[Start of Entries shown]
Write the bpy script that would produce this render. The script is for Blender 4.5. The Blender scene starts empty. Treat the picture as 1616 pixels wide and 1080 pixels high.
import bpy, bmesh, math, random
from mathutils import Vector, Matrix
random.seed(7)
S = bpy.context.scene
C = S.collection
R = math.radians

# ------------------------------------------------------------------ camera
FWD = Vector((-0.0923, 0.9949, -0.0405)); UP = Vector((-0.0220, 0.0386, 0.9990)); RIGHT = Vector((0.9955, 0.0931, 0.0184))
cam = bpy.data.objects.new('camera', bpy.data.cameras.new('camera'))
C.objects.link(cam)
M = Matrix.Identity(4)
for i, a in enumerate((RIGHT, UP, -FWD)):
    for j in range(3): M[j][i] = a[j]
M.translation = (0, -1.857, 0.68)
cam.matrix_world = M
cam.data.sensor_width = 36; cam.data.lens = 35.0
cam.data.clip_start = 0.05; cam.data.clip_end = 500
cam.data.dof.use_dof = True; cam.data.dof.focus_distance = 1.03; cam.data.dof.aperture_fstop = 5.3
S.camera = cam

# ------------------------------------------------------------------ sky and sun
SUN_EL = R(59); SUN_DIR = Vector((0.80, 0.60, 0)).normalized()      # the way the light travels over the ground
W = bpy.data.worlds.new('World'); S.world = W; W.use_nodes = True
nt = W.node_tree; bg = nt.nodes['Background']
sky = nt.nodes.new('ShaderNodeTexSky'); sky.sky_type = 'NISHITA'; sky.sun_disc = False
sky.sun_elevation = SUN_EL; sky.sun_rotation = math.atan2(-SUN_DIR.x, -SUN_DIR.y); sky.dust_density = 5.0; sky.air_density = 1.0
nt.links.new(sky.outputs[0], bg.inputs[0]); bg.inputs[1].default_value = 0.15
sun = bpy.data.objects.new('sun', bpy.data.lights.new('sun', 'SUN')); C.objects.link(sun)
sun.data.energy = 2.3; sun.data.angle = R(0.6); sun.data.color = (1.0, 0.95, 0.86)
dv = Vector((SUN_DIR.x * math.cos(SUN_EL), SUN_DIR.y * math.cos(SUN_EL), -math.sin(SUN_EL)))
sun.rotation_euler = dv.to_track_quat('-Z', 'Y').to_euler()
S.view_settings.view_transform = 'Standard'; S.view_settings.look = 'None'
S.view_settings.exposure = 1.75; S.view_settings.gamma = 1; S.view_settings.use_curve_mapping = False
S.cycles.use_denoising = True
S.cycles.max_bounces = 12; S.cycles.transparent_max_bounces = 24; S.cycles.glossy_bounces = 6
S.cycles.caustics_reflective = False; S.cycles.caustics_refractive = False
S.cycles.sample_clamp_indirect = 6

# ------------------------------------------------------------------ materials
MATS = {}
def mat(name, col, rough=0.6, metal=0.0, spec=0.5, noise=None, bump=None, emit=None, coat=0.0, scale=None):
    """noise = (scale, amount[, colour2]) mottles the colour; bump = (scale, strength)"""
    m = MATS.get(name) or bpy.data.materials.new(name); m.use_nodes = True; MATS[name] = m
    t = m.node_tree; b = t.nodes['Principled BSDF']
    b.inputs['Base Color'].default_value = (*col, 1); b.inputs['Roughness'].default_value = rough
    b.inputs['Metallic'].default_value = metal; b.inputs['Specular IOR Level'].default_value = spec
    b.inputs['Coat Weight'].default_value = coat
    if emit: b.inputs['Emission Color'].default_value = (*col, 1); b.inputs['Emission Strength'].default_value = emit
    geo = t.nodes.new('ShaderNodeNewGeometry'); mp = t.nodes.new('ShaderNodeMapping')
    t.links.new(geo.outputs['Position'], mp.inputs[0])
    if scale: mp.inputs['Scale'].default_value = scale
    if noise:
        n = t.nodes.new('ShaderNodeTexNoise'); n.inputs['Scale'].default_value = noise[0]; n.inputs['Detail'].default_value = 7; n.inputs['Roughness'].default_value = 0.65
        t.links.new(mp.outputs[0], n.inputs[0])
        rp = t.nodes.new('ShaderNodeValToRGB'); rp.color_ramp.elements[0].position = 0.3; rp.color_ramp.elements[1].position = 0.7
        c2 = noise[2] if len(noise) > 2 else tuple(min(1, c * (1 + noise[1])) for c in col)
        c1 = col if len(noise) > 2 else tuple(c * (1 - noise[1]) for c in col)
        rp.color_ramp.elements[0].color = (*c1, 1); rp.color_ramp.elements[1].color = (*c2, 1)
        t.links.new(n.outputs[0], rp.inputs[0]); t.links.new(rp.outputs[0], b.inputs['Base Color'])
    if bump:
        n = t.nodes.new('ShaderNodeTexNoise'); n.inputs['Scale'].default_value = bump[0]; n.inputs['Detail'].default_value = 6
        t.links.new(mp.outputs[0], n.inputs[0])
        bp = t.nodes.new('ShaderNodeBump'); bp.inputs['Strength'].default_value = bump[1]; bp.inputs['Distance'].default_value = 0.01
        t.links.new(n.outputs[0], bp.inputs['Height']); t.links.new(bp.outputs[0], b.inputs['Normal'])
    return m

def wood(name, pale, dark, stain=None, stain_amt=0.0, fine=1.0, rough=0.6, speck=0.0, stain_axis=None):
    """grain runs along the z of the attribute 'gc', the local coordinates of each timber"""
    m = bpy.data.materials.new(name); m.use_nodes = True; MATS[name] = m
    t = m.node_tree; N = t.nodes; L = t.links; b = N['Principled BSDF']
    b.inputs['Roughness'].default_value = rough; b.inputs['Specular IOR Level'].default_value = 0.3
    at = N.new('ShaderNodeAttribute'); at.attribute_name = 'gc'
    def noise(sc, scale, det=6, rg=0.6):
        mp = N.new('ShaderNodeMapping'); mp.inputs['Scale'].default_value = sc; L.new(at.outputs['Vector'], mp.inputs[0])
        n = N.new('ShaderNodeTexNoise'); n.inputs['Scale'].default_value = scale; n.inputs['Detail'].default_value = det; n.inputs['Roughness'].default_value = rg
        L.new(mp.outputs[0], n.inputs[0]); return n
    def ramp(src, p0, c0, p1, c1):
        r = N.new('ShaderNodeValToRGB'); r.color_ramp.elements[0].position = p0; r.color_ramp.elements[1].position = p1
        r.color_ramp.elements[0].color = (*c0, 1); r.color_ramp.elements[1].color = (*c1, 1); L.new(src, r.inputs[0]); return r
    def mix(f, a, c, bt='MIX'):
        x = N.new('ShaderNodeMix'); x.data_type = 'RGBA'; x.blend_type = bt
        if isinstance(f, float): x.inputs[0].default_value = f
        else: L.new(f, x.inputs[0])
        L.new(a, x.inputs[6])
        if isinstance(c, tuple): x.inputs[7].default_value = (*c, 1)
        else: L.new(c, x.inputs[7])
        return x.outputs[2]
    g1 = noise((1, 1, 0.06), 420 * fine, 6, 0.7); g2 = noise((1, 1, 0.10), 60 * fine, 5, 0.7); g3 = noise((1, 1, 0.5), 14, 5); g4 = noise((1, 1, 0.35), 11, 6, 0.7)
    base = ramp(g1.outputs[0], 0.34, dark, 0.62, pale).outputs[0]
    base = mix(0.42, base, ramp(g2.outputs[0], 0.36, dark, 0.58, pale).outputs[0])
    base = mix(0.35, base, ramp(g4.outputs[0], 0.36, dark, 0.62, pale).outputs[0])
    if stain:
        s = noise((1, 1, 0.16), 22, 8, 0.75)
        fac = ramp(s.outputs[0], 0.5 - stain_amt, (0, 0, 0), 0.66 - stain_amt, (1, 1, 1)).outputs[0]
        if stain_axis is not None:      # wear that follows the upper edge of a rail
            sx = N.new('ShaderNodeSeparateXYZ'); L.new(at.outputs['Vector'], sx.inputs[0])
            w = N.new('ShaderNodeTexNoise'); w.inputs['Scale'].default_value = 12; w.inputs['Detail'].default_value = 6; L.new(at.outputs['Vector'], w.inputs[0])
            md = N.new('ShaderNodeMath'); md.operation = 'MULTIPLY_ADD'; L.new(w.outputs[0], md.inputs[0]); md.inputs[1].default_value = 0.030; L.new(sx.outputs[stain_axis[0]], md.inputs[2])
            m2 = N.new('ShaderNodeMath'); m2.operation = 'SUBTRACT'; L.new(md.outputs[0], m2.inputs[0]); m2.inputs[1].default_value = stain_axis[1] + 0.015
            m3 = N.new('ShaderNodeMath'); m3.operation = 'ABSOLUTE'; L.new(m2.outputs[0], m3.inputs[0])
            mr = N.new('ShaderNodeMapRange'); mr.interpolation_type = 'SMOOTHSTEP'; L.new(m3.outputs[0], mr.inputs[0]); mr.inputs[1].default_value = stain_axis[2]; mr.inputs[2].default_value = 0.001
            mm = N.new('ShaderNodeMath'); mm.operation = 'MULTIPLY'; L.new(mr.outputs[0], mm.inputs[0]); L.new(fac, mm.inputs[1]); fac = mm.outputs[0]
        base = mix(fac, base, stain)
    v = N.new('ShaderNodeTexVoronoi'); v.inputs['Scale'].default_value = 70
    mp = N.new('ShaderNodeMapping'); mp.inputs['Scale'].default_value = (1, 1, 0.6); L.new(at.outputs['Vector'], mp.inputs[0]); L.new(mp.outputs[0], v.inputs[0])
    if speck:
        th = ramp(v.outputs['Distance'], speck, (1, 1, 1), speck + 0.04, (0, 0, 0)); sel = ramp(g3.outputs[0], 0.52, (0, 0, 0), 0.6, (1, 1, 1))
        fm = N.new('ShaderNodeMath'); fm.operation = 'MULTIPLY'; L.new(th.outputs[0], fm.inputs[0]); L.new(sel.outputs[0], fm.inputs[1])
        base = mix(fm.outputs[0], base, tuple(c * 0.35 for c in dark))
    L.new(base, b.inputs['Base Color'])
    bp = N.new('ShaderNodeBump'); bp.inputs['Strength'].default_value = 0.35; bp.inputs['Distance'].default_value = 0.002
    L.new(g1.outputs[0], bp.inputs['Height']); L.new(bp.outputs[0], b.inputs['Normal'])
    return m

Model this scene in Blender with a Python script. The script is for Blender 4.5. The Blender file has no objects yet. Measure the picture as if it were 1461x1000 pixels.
[End of Entries shown]
The request: Repeat, word for word, the lines from the opening of the material through the line containing "R = math.radians".

Solution for this task:
Write the bpy script that would produce this render. The script is for Blender 4.5. The Blender scene starts empty. Treat the picture as 1616 pixels wide and 1080 pixels high.
import bpy, bmesh, math, random
from mathutils import Vector, Matrix
random.seed(7)
S = bpy.context.scene
C = S.collection
R = math.radians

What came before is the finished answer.